Is bigger better?
I've been reading an article today that is a statistical analysis of the correlation between keyword difficulty and the size of the domain. Basically, this analysis asks the question of whether bigger sites do better for more competative keywords.
To do this, the team looked at around 30 different keyowrds with differing levels of competition. They defined 'competition' as:
Keyword Difficulty = Keyword Search Volume (Exact match) x Google competing pages
essentially, the more results there are for an exact match in the google serps, the more competative the phrase is likely to be, and also the more times the phrase is searched for, the more competative it is. In actuality, this algorithm should include a logarithmic factor, but for a crude analysis, the formula stands.
The keywords were grouped into high, medium and low competative results. Then for each keyword, they retrieved the top 10 results in google, and for each of these 10 results, they checked the number of indexed pages useing the site: prefix in the google search box.
From this, they computed the average number of indexed pages for each keyword and made a correlation plot of the keyword competition vs average number indexed pages (after stripping out outlier results that can skew data). The researchers found that there was a 78% correlation between the competitiveness of the keyword and the number of indexed urls.
In the conclusion, the study does recognise that other factors associated with high ranking can also influence domain size, for example, older domains tend to have more pages, and also domain age has a positive influence on page ranking.

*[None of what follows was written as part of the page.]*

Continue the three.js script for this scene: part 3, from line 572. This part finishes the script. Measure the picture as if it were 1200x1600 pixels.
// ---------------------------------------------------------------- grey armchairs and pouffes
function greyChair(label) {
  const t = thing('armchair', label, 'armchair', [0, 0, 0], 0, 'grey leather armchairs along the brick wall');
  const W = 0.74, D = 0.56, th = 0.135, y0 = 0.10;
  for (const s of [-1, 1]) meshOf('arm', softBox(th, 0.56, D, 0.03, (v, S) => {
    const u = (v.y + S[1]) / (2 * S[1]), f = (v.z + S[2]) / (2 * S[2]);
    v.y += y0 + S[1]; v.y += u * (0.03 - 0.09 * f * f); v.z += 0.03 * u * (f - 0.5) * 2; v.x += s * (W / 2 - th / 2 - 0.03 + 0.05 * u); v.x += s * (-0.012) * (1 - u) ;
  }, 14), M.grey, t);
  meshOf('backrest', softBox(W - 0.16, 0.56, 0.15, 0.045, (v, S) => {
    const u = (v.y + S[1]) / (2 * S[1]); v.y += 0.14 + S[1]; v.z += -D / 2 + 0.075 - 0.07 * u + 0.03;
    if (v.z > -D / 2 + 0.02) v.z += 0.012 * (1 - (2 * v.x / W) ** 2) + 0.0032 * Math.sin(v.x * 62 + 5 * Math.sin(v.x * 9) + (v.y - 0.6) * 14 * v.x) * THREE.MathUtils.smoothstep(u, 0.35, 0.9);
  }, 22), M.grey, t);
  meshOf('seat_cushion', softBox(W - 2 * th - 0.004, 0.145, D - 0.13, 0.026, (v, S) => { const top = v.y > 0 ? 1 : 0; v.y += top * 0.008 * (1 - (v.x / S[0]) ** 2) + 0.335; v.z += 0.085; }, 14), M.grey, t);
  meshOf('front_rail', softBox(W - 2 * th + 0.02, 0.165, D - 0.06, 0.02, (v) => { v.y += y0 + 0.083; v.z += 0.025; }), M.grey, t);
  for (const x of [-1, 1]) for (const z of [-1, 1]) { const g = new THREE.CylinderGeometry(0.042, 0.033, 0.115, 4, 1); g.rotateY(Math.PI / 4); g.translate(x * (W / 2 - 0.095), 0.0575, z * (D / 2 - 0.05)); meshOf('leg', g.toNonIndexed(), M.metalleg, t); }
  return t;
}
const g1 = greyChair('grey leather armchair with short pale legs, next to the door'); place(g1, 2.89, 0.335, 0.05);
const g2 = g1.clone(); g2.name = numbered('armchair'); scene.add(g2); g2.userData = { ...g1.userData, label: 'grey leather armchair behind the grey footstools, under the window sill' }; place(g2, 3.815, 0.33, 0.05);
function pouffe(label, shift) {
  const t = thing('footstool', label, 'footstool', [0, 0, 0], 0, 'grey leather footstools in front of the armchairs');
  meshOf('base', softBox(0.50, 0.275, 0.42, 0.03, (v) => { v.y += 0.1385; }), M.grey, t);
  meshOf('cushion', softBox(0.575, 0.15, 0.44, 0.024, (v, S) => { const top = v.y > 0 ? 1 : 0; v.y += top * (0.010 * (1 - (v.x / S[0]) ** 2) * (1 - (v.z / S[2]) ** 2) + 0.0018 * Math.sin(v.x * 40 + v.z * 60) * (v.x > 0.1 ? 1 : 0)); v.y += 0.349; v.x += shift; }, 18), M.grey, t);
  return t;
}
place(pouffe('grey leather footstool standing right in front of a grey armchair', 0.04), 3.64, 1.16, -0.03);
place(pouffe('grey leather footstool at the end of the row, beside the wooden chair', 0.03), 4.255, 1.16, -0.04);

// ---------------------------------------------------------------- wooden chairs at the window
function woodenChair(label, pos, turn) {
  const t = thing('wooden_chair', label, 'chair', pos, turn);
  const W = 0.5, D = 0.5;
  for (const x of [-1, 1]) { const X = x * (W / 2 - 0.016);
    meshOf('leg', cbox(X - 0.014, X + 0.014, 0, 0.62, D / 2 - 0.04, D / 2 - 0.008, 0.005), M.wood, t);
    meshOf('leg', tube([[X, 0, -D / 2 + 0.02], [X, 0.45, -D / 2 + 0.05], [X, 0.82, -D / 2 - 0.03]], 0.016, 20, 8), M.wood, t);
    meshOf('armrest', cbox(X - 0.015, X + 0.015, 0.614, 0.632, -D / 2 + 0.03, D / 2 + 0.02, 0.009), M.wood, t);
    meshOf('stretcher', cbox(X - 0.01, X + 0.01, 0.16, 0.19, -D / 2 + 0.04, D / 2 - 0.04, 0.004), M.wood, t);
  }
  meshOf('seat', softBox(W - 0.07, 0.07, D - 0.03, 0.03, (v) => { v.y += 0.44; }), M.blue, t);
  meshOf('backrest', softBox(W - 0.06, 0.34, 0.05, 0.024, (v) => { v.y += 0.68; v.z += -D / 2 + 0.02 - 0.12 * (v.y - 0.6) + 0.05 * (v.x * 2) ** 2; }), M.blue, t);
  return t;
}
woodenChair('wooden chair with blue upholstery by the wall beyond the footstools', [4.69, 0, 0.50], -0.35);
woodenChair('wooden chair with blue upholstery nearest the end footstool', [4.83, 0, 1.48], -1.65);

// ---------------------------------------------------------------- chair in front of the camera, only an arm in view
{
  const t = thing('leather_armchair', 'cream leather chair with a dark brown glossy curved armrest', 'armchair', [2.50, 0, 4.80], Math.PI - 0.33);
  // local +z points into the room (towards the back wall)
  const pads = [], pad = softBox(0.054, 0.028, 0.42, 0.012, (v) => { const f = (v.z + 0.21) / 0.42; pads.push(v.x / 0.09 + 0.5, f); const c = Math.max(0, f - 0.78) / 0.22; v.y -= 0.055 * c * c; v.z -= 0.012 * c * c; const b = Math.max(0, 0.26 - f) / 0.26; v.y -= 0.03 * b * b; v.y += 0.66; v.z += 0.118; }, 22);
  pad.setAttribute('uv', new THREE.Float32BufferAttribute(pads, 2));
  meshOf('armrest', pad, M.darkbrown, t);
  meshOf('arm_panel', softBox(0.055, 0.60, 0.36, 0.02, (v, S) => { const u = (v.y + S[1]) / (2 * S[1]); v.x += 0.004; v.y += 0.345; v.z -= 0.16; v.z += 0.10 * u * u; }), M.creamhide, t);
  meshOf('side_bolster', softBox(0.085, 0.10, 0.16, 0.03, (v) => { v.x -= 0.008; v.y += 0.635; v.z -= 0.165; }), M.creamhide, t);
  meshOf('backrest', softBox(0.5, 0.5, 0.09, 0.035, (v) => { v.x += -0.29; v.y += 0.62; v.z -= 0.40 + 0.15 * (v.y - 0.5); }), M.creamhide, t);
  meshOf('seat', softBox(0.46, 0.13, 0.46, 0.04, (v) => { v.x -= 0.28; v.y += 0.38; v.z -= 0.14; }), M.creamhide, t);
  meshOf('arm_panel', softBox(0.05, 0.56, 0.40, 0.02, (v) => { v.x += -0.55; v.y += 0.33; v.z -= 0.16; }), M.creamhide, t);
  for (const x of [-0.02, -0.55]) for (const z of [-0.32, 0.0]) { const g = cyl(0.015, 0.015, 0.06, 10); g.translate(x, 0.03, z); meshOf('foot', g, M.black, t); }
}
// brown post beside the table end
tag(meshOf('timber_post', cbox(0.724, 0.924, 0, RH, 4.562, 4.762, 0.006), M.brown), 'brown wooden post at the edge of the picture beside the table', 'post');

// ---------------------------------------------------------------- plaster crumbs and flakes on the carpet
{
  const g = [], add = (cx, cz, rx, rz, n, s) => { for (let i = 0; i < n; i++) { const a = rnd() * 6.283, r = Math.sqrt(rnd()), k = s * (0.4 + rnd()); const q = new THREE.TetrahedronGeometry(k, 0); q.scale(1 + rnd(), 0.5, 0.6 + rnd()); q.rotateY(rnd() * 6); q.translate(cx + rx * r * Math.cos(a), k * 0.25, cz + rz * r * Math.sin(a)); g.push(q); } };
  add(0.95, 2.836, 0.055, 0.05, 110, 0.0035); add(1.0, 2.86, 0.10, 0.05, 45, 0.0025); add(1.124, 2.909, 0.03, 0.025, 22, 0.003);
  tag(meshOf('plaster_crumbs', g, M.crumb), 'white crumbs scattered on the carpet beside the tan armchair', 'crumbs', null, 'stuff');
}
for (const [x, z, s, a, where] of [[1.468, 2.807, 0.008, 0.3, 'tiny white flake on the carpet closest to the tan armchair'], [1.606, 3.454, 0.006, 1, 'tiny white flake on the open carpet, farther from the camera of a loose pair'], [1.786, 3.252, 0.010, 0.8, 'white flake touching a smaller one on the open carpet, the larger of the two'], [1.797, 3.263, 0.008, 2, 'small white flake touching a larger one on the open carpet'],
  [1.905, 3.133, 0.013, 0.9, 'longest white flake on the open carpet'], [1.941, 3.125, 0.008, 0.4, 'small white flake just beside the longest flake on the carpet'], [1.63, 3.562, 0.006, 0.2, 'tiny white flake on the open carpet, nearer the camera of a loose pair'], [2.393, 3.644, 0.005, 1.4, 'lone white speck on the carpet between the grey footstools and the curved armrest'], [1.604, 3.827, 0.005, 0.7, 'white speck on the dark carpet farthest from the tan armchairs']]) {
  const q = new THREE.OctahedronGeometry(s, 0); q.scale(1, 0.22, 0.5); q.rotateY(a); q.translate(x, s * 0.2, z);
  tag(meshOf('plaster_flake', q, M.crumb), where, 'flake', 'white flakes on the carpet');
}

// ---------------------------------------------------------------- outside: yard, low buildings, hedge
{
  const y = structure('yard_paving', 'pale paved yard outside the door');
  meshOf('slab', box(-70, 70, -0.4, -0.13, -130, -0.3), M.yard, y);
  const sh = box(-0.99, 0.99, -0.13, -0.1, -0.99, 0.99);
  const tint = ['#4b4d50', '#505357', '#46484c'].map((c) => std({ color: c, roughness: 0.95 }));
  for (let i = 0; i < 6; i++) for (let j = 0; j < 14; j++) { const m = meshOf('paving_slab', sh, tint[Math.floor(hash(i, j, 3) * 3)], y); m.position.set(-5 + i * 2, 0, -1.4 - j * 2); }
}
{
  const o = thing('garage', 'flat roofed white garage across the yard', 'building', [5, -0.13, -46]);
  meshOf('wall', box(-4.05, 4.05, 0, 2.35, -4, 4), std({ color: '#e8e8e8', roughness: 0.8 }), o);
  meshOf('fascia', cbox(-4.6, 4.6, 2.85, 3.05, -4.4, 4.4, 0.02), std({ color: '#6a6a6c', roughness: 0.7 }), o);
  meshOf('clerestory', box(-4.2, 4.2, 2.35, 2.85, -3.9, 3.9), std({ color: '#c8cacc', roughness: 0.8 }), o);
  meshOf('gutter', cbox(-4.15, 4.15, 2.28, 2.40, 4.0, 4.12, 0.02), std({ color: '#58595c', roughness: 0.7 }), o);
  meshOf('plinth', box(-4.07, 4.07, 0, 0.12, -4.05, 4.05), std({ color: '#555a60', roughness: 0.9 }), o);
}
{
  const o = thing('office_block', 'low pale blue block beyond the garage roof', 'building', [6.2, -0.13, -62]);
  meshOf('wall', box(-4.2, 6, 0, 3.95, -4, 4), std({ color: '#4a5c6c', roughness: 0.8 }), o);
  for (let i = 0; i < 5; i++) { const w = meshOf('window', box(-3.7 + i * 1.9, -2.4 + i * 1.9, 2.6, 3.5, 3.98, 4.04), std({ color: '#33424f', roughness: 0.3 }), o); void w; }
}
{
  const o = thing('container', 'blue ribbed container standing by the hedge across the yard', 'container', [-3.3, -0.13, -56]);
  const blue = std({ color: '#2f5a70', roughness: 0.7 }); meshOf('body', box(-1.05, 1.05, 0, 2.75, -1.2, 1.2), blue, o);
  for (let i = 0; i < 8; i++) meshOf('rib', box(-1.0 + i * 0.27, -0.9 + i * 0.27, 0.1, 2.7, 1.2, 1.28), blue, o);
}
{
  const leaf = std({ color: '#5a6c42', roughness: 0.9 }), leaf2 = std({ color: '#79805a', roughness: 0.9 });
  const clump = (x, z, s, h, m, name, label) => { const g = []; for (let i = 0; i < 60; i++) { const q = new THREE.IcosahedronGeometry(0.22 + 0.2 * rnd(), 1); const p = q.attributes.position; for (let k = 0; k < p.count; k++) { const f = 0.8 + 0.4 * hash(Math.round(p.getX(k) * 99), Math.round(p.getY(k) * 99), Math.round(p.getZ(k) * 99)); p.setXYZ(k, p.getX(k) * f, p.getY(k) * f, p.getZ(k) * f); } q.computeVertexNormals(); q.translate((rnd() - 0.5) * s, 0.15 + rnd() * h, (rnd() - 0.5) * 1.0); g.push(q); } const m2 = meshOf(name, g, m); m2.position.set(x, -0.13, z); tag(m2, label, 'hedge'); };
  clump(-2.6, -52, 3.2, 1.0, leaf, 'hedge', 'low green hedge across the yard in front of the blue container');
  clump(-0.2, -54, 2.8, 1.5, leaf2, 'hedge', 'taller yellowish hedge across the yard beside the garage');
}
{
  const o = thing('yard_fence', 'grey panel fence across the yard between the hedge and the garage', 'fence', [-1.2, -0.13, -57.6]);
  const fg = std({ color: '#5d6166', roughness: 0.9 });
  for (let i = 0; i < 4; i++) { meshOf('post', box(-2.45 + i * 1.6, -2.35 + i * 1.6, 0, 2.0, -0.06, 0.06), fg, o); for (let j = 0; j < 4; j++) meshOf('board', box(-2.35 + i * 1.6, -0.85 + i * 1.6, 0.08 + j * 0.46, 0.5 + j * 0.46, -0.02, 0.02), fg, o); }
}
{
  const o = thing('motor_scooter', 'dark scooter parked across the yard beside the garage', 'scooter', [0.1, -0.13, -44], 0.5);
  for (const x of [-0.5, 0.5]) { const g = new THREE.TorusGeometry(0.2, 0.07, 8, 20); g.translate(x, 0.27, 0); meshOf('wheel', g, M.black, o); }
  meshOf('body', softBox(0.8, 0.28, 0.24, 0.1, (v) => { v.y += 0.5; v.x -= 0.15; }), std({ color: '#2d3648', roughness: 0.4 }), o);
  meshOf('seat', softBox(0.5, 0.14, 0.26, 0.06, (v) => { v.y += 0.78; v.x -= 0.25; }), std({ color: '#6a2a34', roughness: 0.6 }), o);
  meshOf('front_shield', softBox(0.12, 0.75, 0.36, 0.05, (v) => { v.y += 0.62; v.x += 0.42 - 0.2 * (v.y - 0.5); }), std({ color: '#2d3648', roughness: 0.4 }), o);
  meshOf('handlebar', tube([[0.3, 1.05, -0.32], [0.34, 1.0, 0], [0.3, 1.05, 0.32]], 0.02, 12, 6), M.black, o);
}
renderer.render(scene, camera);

Also older domains have had time to organically grow backlink and trust rank.
Another factor is that large domains have a higher number of internal links so have and advantage over smaller domains in that respect.

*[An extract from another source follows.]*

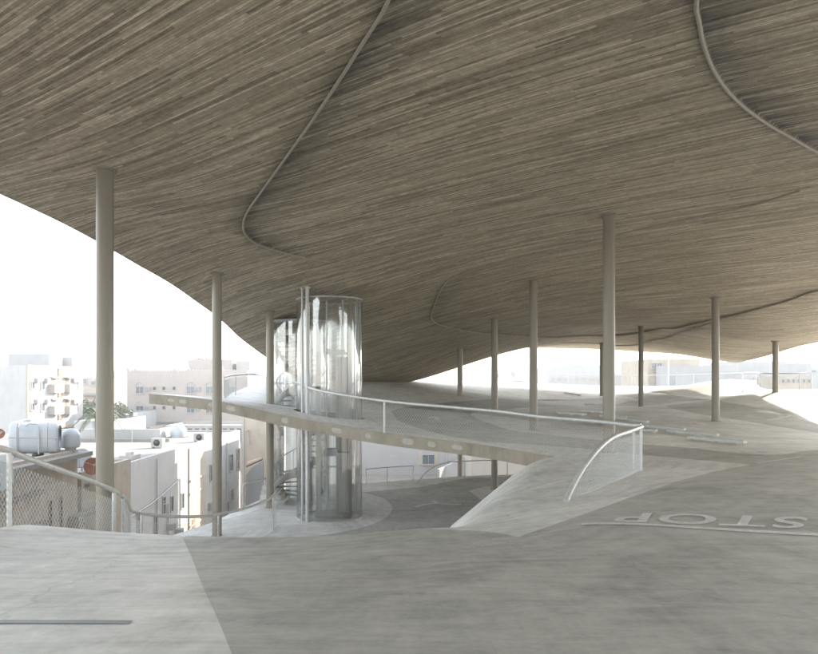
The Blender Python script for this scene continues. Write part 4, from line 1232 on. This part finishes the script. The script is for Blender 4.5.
# tanks and dishes on the tan house
def big_tank():
    p0, p1 = P(11, 437, 24.9), P(60, 437.5, 25.4)
    c = (p0+p1)/2; L = (p1-p0).length; ax = (p1-p0).normalized(); rz = 0.56
    e_ = empty('roof_tank', (c.x, c.y, zD1)); tag(e_, 'large pale blue rounded roof tank with straps and pipes behind the fence', 'water tank')
    nrm = Vector((-ax.y, ax.x, 0)).normalized()
    mb = MB(); rings = []
    prof = [(-L/2, .80), (-L/2+0.03, .93), (-L/2+0.10, 1.0), (-L*0.2, 1.0), (0, 1.0), (L*0.2, 1.0), (L/2-0.10, 1.0), (L/2-0.03, .93), (L/2, .80)]
    n = 28; vs = []
    for (t, sc_) in prof:
        for j in range(n):
            a = 2*math.pi*j/n; ca, sa = math.cos(a), math.sin(a)
            rr = (abs(ca)**3.2 + abs(sa)**3.2)**(-1/3.2)
            vs.append(c + ax*t + (nrm*ca*0.5 + Vector((0, 0, 1))*sa*rz)*rr*sc_)
    fs = [(i*n+j, i*n+(j+1) % n, (i+1)*n+(j+1) % n, (i+1)*n+j) for i in range(len(prof)-1) for j in range(n)] + [tuple(range(n)), tuple(reversed(range((len(prof)-1)*n, len(prof)*n)))]
    mb.add(vs, fs, 0, True); mb.build('shell', M['tank'], e_)
    for t in (-L*0.33, L*0.28, -L*0.30):
        mb = MB(); pts = []
        for j in range(n+1):
            a = 2*math.pi*j/n; ca, sa = math.cos(a), math.sin(a); rr = (abs(ca)**3.2 + abs(sa)**3.2)**(-1/3.2)
            pts.append(c + ax*t + (nrm*ca*0.5 + Vector((0, 0, 1))*sa*rz)*rr*1.01)
        mb.tube(pts, 0.02, 5, caps=False); mb.build('strap', M['pipe'], e_)
    mb = MB(); q = c + ax*L*0.12 - nrm*0.56
    mb.tube([q + Vector((0, 0, -0.55)), q + Vector((0, 0, 0.42)), q + Vector((0, 0, 0.5)) - ax*0.06, q + Vector((0, 0, 0.52)) - ax*0.3, q + Vector((0,0,0.42)) - ax*0.42], 0.025, 8); mb.build('pipe', M['pipe'], e_)
    mb = MB(); mb.tube([c - ax*L*0.49 - nrm*0.51 + Vector((0,0,0.02)), c + ax*L*0.49 - nrm*0.51 + Vector((0,0,0.02))], 0.015, 6); mb.build('rib', M['pipe'], e_)
    mb = MB()
    for t in (-0.36, 0.0, 0.36): 
        q = c + ax*L*t; mb.box(q.x-0.1, q.x+0.1, q.y-0.45, q.y+0.45, zD1-0.1, c.z-rz*0.97)
    mb.build('stand', M['pipe'], e_)
    mb = MB(); mb.cyl((c.x+ax.x*L*-0.15, c.y+ax.y*L*-0.15), 0.17, c.z+rz*0.98, c.z+rz+0.09, 18); mb.build('cap', M['pipe'], e_)
big_tank()
p = P(70.5, 438, 26.2)
e_ = empty('roof_tank', (p.x, p.y, zD1)); tag(e_, 'small white barrel tank right of the large roof tank', 'water tank')
mb = MB(); mb.lathe((p.x, p.y), [(0, p.z+0.36), (0.16, p.z+0.34), (0.28, p.z+0.24), (0.34, p.z+0.1), (0.34, p.z-0.28), (0.30, p.z-0.36), (0.0, p.z-0.36)], 24); mb.build('shell', M['tank'], e_)
mb = MB(); mb.cyl((p.x, p.y), 0.2, zD1-0.1, p.z-0.355, 12); mb.build('stand', M['pipe'], e_)
mb = MB(); mb.tube([(p.x-0.42, p.y-0.1, zD1-0.1), (p.x-0.42, p.y-0.1, p.z+0.42)], 0.025, 6); mb.build('pipe', M['pipe'], e_)
def dish(px, py, d, r, mat, lab, aim=(0.5, -0.6, 0.55), base=None):
    c = P(px, py, d); a = Vector(aim).normalized()
    e_ = empty('satellite_dish', (c.x, c.y, base if base is not None else c.z-r*1.3)); tag(e_, lab, 'satellite dish', 'satellite dishes on the roofs')
    q = a.to_track_quat('Z', 'Y').to_matrix().to_4x4(); T_ = Matrix.Translation(c) @ q
    mb = MB(); prof = [(r*t, 0.28*r*t*t) for t in np.linspace(0.02, 1, 8)]; prof2 = [(r*t, 0.28*r*t*t-0.02) for t in np.linspace(1, 0.02, 8)]
    mb.lathe((0, 0), prof+prof2, 28, 0, T_); mb.build('reflector', M[mat], e_)
    mb = MB()
    f_ = T_ @ Vector((0, 0, r*0.95))
    for k_ in range(3):
        an = 2*math.pi*k_/3+0.5; mb.tube([T_ @ Vector((r*.93*math.cos(an), r*.93*math.sin(an), 0.25*r)), f_], 0.012, 5)
    mb.tube([T_ @ Vector((0, 0, r*0.86)), T_ @ Vector((0, 0, r*1.04))], 0.045, 10)
    mb.build('feed_arm', M['pipe'], e_)
    mb = MB(); b_ = base if base is not None else c.z - r*1.3
    mb.tube([T_ @ Vector((0, 0, -0.03)), T_ @ Vector((0, 0, -0.2)), (T_ @ Vector((0, 0, -0.2))) * 1.0], 0.03, 8)
    qv = T_ @ Vector((0, 0, -0.2)); mb.tube([(qv.x, qv.y, b_-0.05), qv], 0.03, 8); mb.build('mast', M['pipe'], e_)
zW = CZ-3.75
dish(-3, 477, 20.4, 0.44, 'tank', 'large white dish cut by the left edge behind the fence', (0.75, -0.6, 0.2))
dish(-1, 434, 21.5, 0.16, 'rust', 'rust brown dish just peeking in at the left edge', (0.6, -0.7, 0.3), zD1-0.1)
dish(81, 459, 27.6, 0.40, 'tank', 'white dish on the low roof left of the nearest column', (0.2, -0.8, 0.35), zW)
dish(92.5, 466.5, 27.3, 0.34, 'rust', 'rust brown dish touching the nearest column', (0.5, -0.75, 0.25), zW)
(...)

One thing that the study does not mention is the fact that high ranking sites for competative keywords are more likely to have been deliberately manipulated by SEO activities to target those keywords, and that lower competative keywords do not need a big budget SEO campaign for better ranking, and therefore, cheaper smaller sites have a much better chance of gettign to the top of google for long tail keywords. Sites with big budgets for SEO also have big budgets for onsite development, and therefore have greater numbers of pages.

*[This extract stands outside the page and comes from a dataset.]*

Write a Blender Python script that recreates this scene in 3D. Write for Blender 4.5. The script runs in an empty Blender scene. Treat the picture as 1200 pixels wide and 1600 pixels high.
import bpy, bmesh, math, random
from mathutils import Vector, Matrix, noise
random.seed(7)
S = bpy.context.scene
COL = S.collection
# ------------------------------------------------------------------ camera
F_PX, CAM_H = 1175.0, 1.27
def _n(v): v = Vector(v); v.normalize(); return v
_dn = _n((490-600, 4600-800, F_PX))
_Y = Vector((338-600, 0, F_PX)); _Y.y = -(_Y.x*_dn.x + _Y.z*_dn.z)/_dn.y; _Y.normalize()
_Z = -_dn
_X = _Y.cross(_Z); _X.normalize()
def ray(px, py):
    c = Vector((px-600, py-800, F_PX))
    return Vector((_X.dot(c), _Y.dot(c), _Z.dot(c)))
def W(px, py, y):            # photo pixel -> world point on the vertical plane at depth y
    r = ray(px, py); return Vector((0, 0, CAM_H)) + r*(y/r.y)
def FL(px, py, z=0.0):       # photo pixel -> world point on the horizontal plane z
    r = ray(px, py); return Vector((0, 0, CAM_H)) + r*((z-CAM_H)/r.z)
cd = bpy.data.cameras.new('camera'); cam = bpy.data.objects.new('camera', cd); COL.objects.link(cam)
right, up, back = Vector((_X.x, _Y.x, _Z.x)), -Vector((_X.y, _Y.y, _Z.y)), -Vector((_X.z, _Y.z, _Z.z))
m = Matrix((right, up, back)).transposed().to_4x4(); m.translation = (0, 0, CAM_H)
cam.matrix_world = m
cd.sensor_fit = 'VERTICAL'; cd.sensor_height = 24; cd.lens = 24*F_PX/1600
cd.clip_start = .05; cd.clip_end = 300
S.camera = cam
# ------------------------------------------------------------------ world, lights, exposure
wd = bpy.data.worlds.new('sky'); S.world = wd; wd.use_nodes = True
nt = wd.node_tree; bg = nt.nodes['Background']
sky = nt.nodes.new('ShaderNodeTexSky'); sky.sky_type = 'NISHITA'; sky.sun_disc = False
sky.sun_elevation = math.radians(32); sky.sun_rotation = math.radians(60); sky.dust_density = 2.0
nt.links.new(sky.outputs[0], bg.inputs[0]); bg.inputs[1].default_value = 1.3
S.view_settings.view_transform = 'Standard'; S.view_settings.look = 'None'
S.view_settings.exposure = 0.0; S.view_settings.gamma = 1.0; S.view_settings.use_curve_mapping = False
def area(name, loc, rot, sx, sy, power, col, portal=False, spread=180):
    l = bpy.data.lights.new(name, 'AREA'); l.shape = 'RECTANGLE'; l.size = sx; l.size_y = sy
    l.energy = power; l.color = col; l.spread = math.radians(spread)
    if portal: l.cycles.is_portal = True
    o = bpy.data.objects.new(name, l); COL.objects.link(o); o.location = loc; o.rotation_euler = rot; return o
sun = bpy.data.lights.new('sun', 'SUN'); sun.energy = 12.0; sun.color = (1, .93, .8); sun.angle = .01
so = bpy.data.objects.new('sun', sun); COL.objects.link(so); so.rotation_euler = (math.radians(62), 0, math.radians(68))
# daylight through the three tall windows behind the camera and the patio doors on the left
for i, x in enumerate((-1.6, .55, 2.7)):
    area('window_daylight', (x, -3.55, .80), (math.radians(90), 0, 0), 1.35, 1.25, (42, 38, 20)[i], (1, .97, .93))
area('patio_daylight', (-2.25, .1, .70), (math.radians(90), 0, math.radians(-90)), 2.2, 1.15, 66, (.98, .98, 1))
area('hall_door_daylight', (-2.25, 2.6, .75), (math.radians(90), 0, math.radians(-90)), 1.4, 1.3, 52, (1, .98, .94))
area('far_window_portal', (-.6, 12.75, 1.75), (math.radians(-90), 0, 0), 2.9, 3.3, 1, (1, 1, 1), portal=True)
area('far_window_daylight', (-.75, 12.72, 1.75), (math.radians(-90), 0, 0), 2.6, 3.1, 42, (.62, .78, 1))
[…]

The conslusion from this study, although not without it's flaws, is that bigger sites do better in search engines for competative keywords, but smaller sites do better for more short tail keywords. This site speclialisation effect means that if you have a site targeted at a niche keyword, you do not have to spend as much time adding content to get high rankings for that phrase, but if you want your site to get more traffic, then you should put a significant amount of effort into adding new and rich content for your site. Sounds obvious really doesnt it.